My coin and gold speculations helped pay for my brief stints in college, with some greenbacks left over to cover living expenses during my first literary strikeouts. I eventually shifted into journalism and migrated to the Washington area.

Two weeks after I moved into a shabby group house in the District of Columbia in 1983, I pawned the last gem of my coin collection—the 1885 five-dollar gold piece that my Irish American grandmother had given me fifteen years earlier. She was a dear sweet lady who would have appreciated that her gift helped cover the rent for a few more weeks until I finally consistently hit solid paydirt later that year. (Thanks, Reader’s Digest!)

Wheeling and dealing with coins inoculated me against Beltway-style agoraphobia—a pathological dread of any unregulated market. The market set the price for 1950 Jefferson nickels coined in Denver based on the relatively small mintage chased by growing legions of young collectors. Nixon boosted the price of milk after the dairy lobby pledged $2 million in illegal contributions.

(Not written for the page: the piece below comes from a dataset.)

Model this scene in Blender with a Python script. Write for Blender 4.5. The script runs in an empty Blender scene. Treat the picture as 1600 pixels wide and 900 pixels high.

It was nuts to permit politicians to control prices when there was no way to control politicians. Having watched coin values whipsaw over the prior decade, I recognized that value was subjective. The test of a fair price is the voluntary consent of each party to the bargain, "the free will which constitutes fair exchanges," as Senator John Taylor wrote in 1822. Seven years ago, President Barack Obama, talking about how the government was losing money minting the lowest denomination coin, declared, “The penny, I think, ends up being a good metaphor for some of the larger problems we got.” Actually, the collapse of our currency’s value is a curse, not a metaphor. The dollar has lost 85 percent of its purchasing power since Nixon closed the gold window.

For a century, American coinage and currency policies have veered between “government as a damn rascal” and “government as a village idiot.” I remain mystified how anyone continues trusting their rulers after the government formally repudiates its promises. But I still appreciate old coins with beautiful designs that incarnated the American creed that no man has a right to be enshrined above anyone else.